Im Internet ist nicht genug Platz, um über all die Dinge zu berichten, die bei der Bahn nicht stimmen. Und da ich ohnehin schon sehr oft über die Unzulänglichkeiten der Bahn schreibe, möchte ich deshalb heute lieber zu einer zweiten Institution überleiten, die in letzter Zeit (Achtung: Wortspiel!) auf den gleichen Zug aufgesprungen ist, d.h. nichts auf die Reihe zu kriegen und dafür anderen die Schuld zu geben. Ich spreche von der FDP.
Generell bin ich kein Fan der FDP, und seit es Christian Lindner gibt, schon mal gar nicht. Was mich aber - insbesondere im Kontext der jüngsten Landtagswahl in Brandenburg, aber auch schon bei den vorangegangenen Wahlen im Osten - fasziniert, ist die Kreativität, mit der die FDP-Führung ihre Position verteidigt und stattdessen bei so ziemlich allen Begleitumständen die Schuld für ihr schlechtes Wahlergebnis sucht. Da ist von taktischem Wahlverhalten die Rede, von Rahmenbedingungen allgemein (was auch immer damit gemeint ist), und am Ende natürlich auch von der Ampel-Koalition.
Mir ist nicht ganz klar, ob das eine strategische Stellungnahme mit dem Ziel der Schadensbegrenzung ist, oder ob die FDP wirklich so tickt. Vermutlich ist letzteres der Fall. “Ich bin fest davon überzeugt, dass wir in Brandenburg vieles richtig gemacht haben”, heißt es in einer Reaktion auf das Wahlergebnis, und “wir werden dafür sorgen, dass die Stimme der Freiheit in Brandenburg weiterhin unüberhörbar bleibt”. Völlig gestört, vom ersten bis zum letzten Wort, wenn ihr mich fragt.
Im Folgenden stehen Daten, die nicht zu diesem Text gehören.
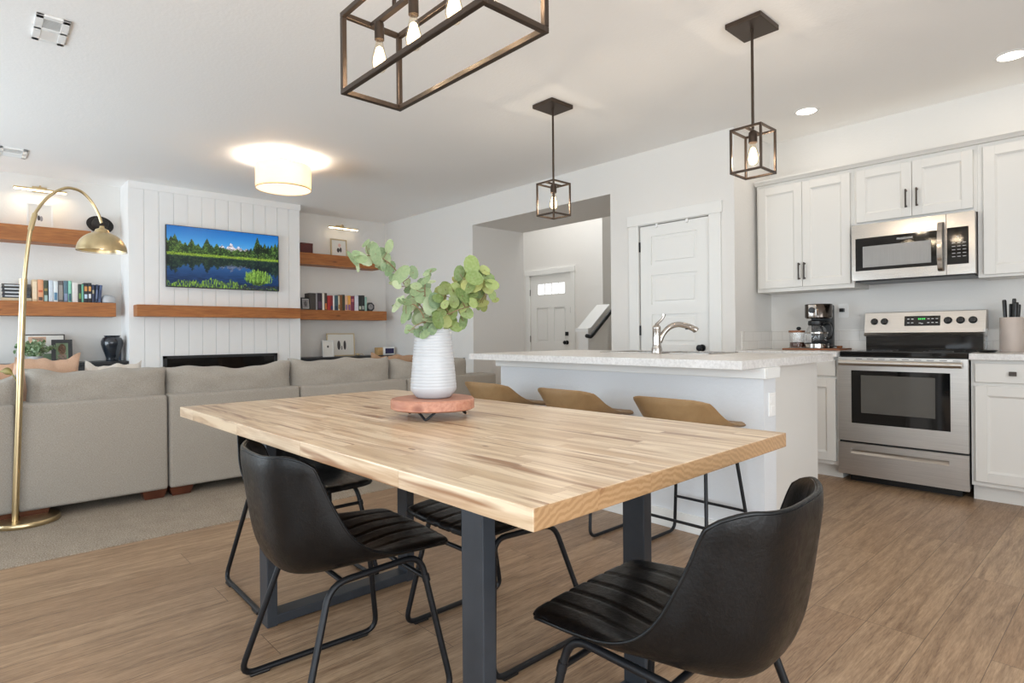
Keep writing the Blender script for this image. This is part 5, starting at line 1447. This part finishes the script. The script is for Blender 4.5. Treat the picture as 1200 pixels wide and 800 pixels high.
tag(MB().lathe([(r_ * rv, z_ * (zt_ - zl)) for r_, z_ in vs], (-7.50, b.y, zl), 40).build('ginger_jar_vase', m_blackvase, smooth=50, org=(-7.50, b.y, zl)), 'black glazed vase at the right end of the left cabinet', 'vase')
y0, _ = yz(140.0, 410, -7.57); y1, zt_ = yz(146.5, 399, -7.57)
book(y0 - 0.035, y1 - 0.03, zl, zt_ - zl, 0.13, (96, 112, 132), 'slate blue book standing behind the black vase', 'books on the left cabinet', None, 0.0, XS=-7.61)
book(y1 - 0.0285, min(y1 - 0.002, 1.246), zl, zt_ - zl - 0.02, 0.13, (228, 228, 228), 'white book standing beside the slate blue one behind the black vase', 'books on the left cabinet', None, 0.0, XS=-7.61)
# small leafy plant
def leafshape(b2, c, nrm, up, r, asp=1.0, cup=0.15, seg=9):
    nrm = Vector(nrm).normalized(); up = Vector(up)
    up = (up - nrm * up.dot(nrm)); up = up.normalized() if up.length > 1e-5 else nrm.orthogonal().normalized()
    sd = up.cross(nrm)
    cv = b2.verts.new(Vector(c) - nrm * r * cup)
    vs = []
    for k in range(seg):
        a = 2 * math.pi * k / seg
        rr = r * (1.0 + 0.10 * math.cos(2 * a))
        vs.append(b2.verts.new(Vector(c) + up * math.cos(a) * rr * asp + sd * math.sin(a) * rr))
    for k in range(seg):
        b2.faces.new((cv, vs[k], vs[(k + 1) % seg]))
cy = on_x(41, 415, -7.45).y
pl = thing('potted_plant', 'small leafy green plant on the left cabinet behind the lamp pole', 'plant', (-7.45, cy, zl))
MB().lathe([(0.001, 0), (0.05, 0), (0.065, 0.07), (0.06, 0.07), (0.048, 0.01), (0.001, 0.01)], (-7.45, cy, zl), 28).build('pot', m_ceramic, pl, 40)
rn = random.Random(5); b2 = bmesh.new(); stem = MB()
for k in range(26):
    a = rn.uniform(0, 6.28); rr = rn.uniform(.03, .135)
    tip = Vector((-7.45 + 0.10 * math.cos(a) * rr / .17, cy + math.sin(a) * rr * 1.15, zl + 0.07 + rn.uniform(.06, .17) * (1.1 - rr / .3)))
    bs = Vector((-7.45, cy, zl + 0.03))
    pth = spline([bs, bs * .5 + tip * .5 + Vector((0, 0, .03)), tip], 4)
    stem.tube(pth, 0.0018, seg=5)
    for q in pth[2:]:
        for s_ in range(3):
            leafshape(b2, q + Vector((rn.uniform(-.02, .02), rn.uniform(-.025, .025), rn.uniform(-.015, .015))), (rn.uniform(.2, 1), rn.uniform(-.8, .8), rn.uniform(-.2, 1)), (0, rn.uniform(-1, 1), 1), rn.uniform(.009, .016), 1.3, seg=7)
stem.build('stems', m_stem, pl)
f = MB(); f._merge(b2); f.build('foliage', m_leafG, pl, 60)

# ---- on the right cabinet
zr = 0.7983
XR_ = -7.50
y0, _ = yz(378.5, 405, XR_); y1, zt_ = yz(391.5, 398.5, XR_)
frame('framed_picture', 'small white picture frame on the right cabinet', XR_, y0, y1, zr, zt_, 0.012, m_trim, art_patches([(.4, .6, .55, .72, k_dark, 'o')]), lean=0.10)
y0, _ = yz(383.5, 405, -7.62); y1, zt_ = yz(416.0, 390.3, -7.62)
frame('framed_picture', 'gilt picture frame with two grey figures on the right cabinet', -7.62, y0, y1, zr, zt_, 0.014, m_gold, art_patches([(.36, .48, .25, .7, k_dark, 'o'), (.60, .70, .25, .7, k_dark, 'o'), (.5, .56, .25, .45, k_grey, 'o')]), lean=0.06)
gy, _ = yz(418, 412, -7.45)
gl = tag(MB().tube([(-7.45, gy - .05, zr + .004), (-7.44, gy - 0.01, zr + .035), (-7.46, gy + .03, zr + .02), (-7.44, gy + .07, zr + .03), (-7.43, gy + .10, zr + .004)], 0.004, seg=8).ball((-7.45, gy + .02, zr + .018), (0.018, 0.03, 0.017)).build('trinket', m_gold, smooth=60, org=(-7.45, gy, zr)), 'small gilt trinket beside the gilt picture frame on the right cabinet', 'ornament')
y0, _ = yz(443, 411, -7.46); y1, zt_ = yz(450, 407, -7.46)
tag(MB().box((-7.56, y0, zr + .0003), (-7.46, y1, zt_), 0.006).build('wooden_box', mat('light_oak', (196, 158, 106), 0.5, var=.15), org=(-7.5, (y0 + y1) / 2, zr)), 'small light wooden box left of the white clock', 'box')
y0, _ = yz(450.4, 411, -7.42); y1, zt_ = yz(462.8, 406.5, -7.42)
dc = thing('digital_clock', 'white digital clock on the right end of the right cabinet', 'clock', (-7.44, (y0 + y1) / 2, zr))
MB().box((-7.47, y0, zr + .0003), (-7.422, y1, zt_), 0.010, 3).build('case', m_whiteplastic, dc, 50)
MB().box((-7.4225, y0 + .016, zr + .02), (-7.4205, y1 - .016, zt_ - .016), 0.001, 1).build('display', mat('dark_blue_display', (40, 36, 76), 0.2), dc)

# ------------------------------------------------------------------ centrepiece: stand, vase, eucalyptus
SC_ = Vector((-1.62, 1.135, 0.80))
sl = thing('display_stand', 'round reddish wood slice stand on hairpin legs on the table', 'stand', SC_)
rings = []
rr = [0.137 * (1 + 0.02 * math.sin(3 * a * 2 * math.pi / 56 + 1) + 0.012 * math.sin(5 * a * 2 * math.pi / 56)) for a in range(56)]
for q, z in ((0.94, 0.0285), (1.0, 0.033), (1.0, 0.060), (0.965, 0.0645)):
    rings.append([SC_ + Vector((rr[a] * q * math.cos(2 * math.pi * a / 56), rr[a] * q * math.sin(2 * math.pi * a / 56), z)) for a in range(56)])
MB().rings(rings).build('wood_slice', m_slice, sl, 40)
for ang in (-48, 72, 192):
    a = math.radians(ang)
    e = Vector((math.cos(a), math.sin(a), 0)); s_ = Vector((-math.sin(a), math.cos(a), 0))
    p0 = SC_ + e * 0.095
    pth = round_path([p0 + s_ * .026 + Vector((0, 0, .027)), p0 + e * .018 + Vector((0, 0, .0042)), p0 - s_ * .026 + Vector((0, 0, .027))], 0.007, 5)
    lg = MB().tube(pth, 0.004, seg=8); lg.box((-0.012, -0.04, 0.0265), (0.012, 0.04, 0.0285), M=Matrix.Translation(SC_ + e * 0.09) @ Matrix.Rotation(a, 4, 'Z'))
    lg.build('hairpin_leg', m_blackmetal, sl, 60)
VB = SC_ + Vector((0, 0, 0.065))
vp = [(0.001, 0), (0.050, 0), (0.058, 0.004), (0.066, 0.014), (0.075, 0.026)]
nr = 19
for k in range(nr):
    z = 0.03 + k * 0.0098
    r = 0.0755 - (0.0755 - 0.0585) * ((z - 0.03) / 0.19) ** 1.15
    vp += [(r - 0.0006, z), (r + 0.0006, z + 0.003), (r + 0.0006, z + 0.006), (r - 0.0012, z + 0.0094)]
zt_ = 0.03 + nr * 0.0098
vp += [(0.057, zt_), (0.0565, zt_ + 0.008), (0.054, zt_ + 0.0095), (0.052, zt_ + 0.006), (0.052, zt_ - 0.05), (0.06, 0.05), (0.001, 0.02)]
tag(MB().lathe(vp, VB, 64).build('ribbed_vase', m_ceramic, smooth=60, org=VB), 'tall white ribbed ceramic vase on the wood slice stand', 'vase')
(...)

Mit solchen Phrasen kann man kleinere Schwankungen wegreden (was die FDP in der Vergangenheit auch gern schon mal getan hat), aber doch nicht ein solches Debakel. Die SPD hat 30% der Stimmen bekommen, die FDP nicht mal einen Prozentpunkt - von der Fünf-Prozent-Hürde ganz zu schweigen. Anders gesagt, in einem Raum voller Menschen gibt fast jeder Dritte seine Unterstützung der SPD, leider auch fast genauso viele der AfD, allerdings wird man in dem gleichen Raum statistisch kaum einen einzigen FDP-Anhänger finden. Wenn die FDP dann die Ampel für ihre Situation verantwortlich machen will, ist das eine Debatte auf Kleinkindniveau.
Die CDU hat diese Denkweise für sich entdeckt, seit sie in der Oppositionsrolle ist. Ungefähr 90 Minuten, nachdem der Ausgang der Bundestagswahl 2021 bekannt wurde, haben Merz und Konsorten mit dem Lindnern begonnen (und bis heute nicht wieder damit aufgehört). Nun kann ich grundsätzlich auf die FDP verzichten (zumal das Wort “liberal”, mit dem sie sich gern beschreiben, seit langer Zeit nur noch mit “planlos” zu übersetzen ist). Doch was die großen Parteien angeht, würde ich mir mehr Substanz wünschen. Um politisch zu bestehen, braucht es keine Schuldzuweisungen, sondern Konzepte.